The complex contractual dispute succeeded in bringing together an unlikely cast of royalty and tycoons, ranging from the billionaire plutocrats of a once-impoverished desert kingdom to Christian Candy, whose property company, CPC Group, won its claim that Qatari Diar had breached a contract by withdrawing the plans.

But more than anything, the proceedings in the Royal Courts of Justice have shone an uncomfortable light into just how two of the more influential aristocratic powerbrokers in the world – Prince Charles, who has made the resurrection of "old-fashioned" architecture in Britain a personal crusade, and the Emir of Qatar, where the discovery of the world's third largest reserve of natural gas has produced a vast sovereign wealth fund – use their considerable sway when it comes to issues of public interest.
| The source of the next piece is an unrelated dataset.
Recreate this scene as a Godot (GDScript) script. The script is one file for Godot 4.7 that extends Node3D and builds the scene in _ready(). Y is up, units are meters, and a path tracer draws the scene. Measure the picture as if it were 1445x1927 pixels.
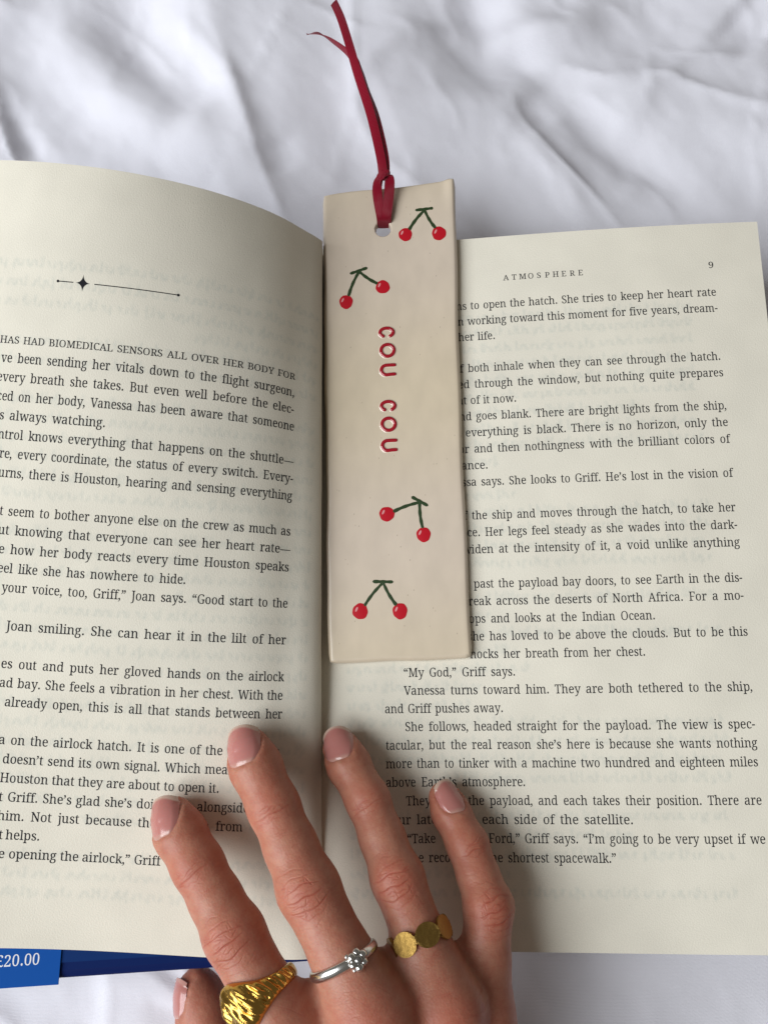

Critics of Prince Charles, among them some of the world's leading architects from Lord Foster to Renzo Piano, accused him of using his "privileged position" to "skew" the democratic planning process via his meeting with the Emir and representations to elected officials, including the deputy mayor of London.

From the outset the heir to the throne made little secret of his determination to see off the 548 executive flats and social housing units proposed by Lord Rogers, with whom the prince has had several spats about the virtues of modern architecture.

The High Court heard that John Ward, the chief operating officer of Qatari Diar in the UK, had been told by Michael Peat that the prince was "going to fight to the finish" against the proposal. The indignation of Charles about what he views as the steady scarification of Britain's cityscapes with buildings lacking his preferred neo-classical lines was first brought to the attention of the Qataris on 1 March last year, in the shape of an idiosyncratic missive from Clarence House to Sheikh Hamad bin Jassim, the Qatari prime minister, head of his state's £45bn sovereign wealth fund and first cousin of the Emir.

In the letter, amended with thick ink underlinings of certain words by its author, a strident Prince Charles complained about the march of "brutalist" architecture taking over "the very soul of our capital city".

Admitting that he was being "interfering", the prince said he was urging Sheikh Hamad to "reconsider" the plans for the Chelsea Barracks site, bought by a coalition led by Qatari Diar for £958m in 2007 from the Ministry of Defence – making it the most expensive land deal in London.

Qatari Diar insisted that, despite his meeting with Charles, the Emir was not involved in the decision to withdraw the plans. But Mr Candy, 35, saw matters differently, saying there was evidence that the absolute monarch, who had previously spoken to the then global chief executive of Qatari Diar, Ghanem bin Saad, just five times in the previous six months, personally intervened immediately after the meeting with Prince Charles.

In an email on 21 May, Mr Candy provided an account he said he had been given of the meeting between Charles ("PoW") and the Emir. Mr Candy wrote: "When the Emir was in the UK and spoke to PoW, the PoW pissed in his ear about how awful the scheme was. The Emir then went mental at Ghanem, telling him how awful the design was, and they must witdraw ASAP."

Such was the anxiety of Qatari Diar to accommodate the objections of Charles, the company offered to revise the designs once planning permission had been obtained. But this was not enough for the determined prince, who must now be a happy man. Last year a new set of plans was unveiled by the architects who are known to have the prince's approval.